## EXERCISE DESCRIPTION
Print the listing below from its opening line through the line holding "scene.view_settings.exposure=0", both ends included.

## GIVEN DATA
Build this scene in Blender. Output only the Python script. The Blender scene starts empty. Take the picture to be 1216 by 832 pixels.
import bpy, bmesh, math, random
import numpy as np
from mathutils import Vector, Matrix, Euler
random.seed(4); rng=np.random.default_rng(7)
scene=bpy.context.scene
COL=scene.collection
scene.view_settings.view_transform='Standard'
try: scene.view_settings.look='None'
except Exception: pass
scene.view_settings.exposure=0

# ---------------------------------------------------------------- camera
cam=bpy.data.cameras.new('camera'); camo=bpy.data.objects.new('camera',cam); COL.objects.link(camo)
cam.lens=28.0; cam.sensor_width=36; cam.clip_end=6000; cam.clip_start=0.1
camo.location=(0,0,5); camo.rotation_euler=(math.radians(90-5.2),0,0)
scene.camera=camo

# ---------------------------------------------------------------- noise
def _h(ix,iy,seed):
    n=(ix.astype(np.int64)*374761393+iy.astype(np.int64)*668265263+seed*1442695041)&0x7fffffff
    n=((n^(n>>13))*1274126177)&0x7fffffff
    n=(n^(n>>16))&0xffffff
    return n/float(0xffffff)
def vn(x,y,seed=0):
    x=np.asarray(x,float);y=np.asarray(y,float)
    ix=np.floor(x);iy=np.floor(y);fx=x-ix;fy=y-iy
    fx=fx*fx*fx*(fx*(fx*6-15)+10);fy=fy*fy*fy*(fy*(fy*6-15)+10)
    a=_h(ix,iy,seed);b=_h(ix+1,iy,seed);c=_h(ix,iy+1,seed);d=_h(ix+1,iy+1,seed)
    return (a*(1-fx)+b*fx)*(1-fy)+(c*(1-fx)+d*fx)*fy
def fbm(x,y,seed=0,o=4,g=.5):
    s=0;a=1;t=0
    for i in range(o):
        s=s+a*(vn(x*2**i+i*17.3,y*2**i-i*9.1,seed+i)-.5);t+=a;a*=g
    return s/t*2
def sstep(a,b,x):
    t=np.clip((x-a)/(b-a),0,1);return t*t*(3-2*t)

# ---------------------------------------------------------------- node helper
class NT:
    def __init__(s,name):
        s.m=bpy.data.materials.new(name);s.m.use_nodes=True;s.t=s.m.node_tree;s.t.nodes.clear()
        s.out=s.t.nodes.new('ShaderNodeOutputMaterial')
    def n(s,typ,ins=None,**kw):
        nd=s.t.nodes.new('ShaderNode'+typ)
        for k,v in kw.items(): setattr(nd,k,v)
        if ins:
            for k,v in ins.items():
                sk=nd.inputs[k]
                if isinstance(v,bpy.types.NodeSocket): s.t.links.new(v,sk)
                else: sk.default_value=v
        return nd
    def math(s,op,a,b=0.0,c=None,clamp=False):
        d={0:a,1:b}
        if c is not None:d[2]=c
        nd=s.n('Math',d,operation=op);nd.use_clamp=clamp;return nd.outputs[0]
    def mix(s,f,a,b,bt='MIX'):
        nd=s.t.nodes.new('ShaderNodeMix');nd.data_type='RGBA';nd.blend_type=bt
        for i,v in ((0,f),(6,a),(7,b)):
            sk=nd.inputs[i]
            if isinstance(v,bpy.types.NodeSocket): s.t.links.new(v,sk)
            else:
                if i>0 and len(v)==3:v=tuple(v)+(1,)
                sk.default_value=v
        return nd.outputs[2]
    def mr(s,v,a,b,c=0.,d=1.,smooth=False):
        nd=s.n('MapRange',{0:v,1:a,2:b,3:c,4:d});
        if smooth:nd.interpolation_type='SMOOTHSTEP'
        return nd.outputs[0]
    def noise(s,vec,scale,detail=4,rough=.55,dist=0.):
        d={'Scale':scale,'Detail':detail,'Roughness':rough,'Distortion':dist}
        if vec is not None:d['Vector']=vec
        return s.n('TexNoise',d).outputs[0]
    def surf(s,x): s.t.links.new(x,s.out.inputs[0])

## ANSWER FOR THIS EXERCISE
Build this scene in Blender. Output only the Python script. The Blender scene starts empty. Take the picture to be 1216 by 832 pixels.
import bpy, bmesh, math, random
import numpy as np
from mathutils import Vector, Matrix, Euler
random.seed(4); rng=np.random.default_rng(7)
scene=bpy.context.scene
COL=scene.collection
scene.view_settings.view_transform='Standard'
try: scene.view_settings.look='None'
except Exception: pass
scene.view_settings.exposure=0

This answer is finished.